Windows too l8?

At the launch of Windows 8 Microsoft fired off dozens of announcements and showed off countless features of the new OS. Attendees of the build conference in Anaheim, California saw features such as the Metro interface, support for touchscreens, improved performance and a Windows Store for apps are making headlines.

But the most apparent thing of all when watching Windows 8 at Build last night was the insistence that the Windows 8 devices were all PCs. Windows 8 on a desktop? PC. Windows 8 on a touchscreen laptop? PC. Windows 8 on an ARM slate? PC. Anything with Windows 8 code on it is a PC while anything that makes calls is a Windows Phone.

This seems like a bold move by Microsft; if you can't win the tablet race, don't acknowledge that it exists.

Taking a different tack than it did three years ago, Microsoft has made a preview of Windows 8 available to anyone who takes the time to download it. The Windows 8 Developer Preview, as Microsoft has called the pre-beta build. Download it here in both 32 and 64-bit versions.

The downloads, which range from 2.8GB to 4.8GB in size, come with no restrictions, a company spokeswoman confirmed earlier in the day. Microsoft gave customers their most-detailed look yet at the new operating system during a two-and-a-half-hour presentation at its BUILD Windows conference, which opened Tuesday and runs through Friday.

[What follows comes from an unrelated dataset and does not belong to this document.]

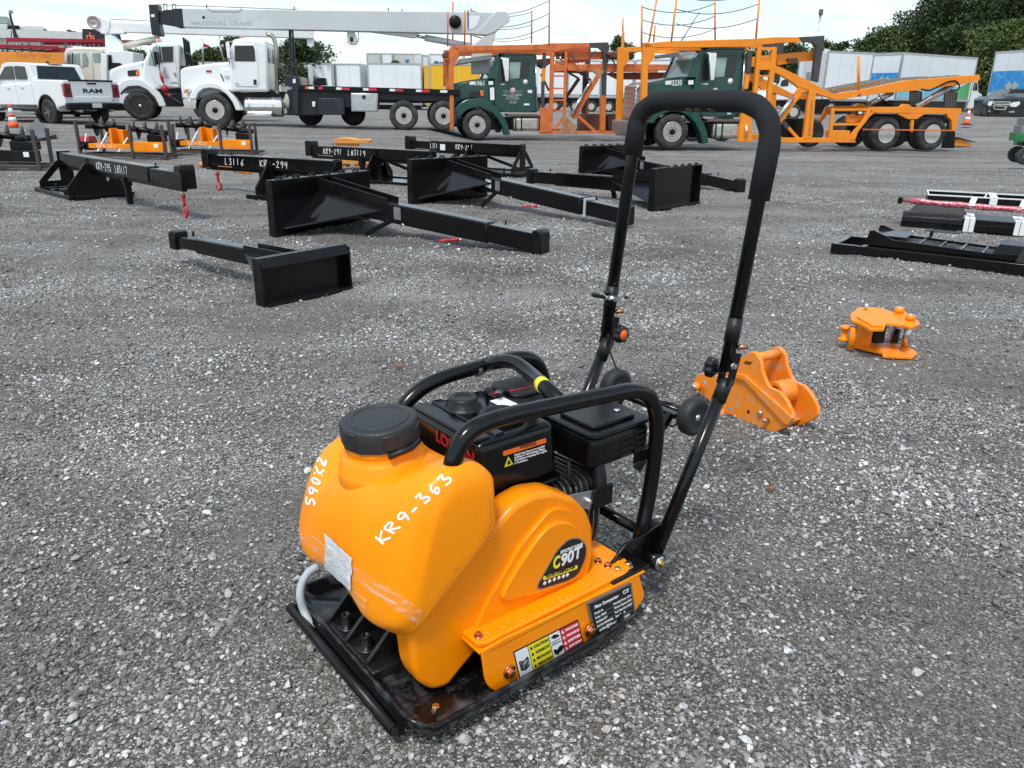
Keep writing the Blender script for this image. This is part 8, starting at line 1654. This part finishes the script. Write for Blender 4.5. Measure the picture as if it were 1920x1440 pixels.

To me, one of the biggest deals here is Windows 8 support for all of Microsoft's cloud-based services--Hotmail, Windows Live, and so on. Another major advancement is Windows 8 support for touch and mobile devices -- most notably, tablets that don't have Intel inside. Execs showed three tablets running the developer preview version, launched today, of Windows 8. One was a Samsung tablet with an ARM processor. The other two tablets were based on Qualcomm's processor and the upcoming NVIDIA Tegra 3 quad-core processor.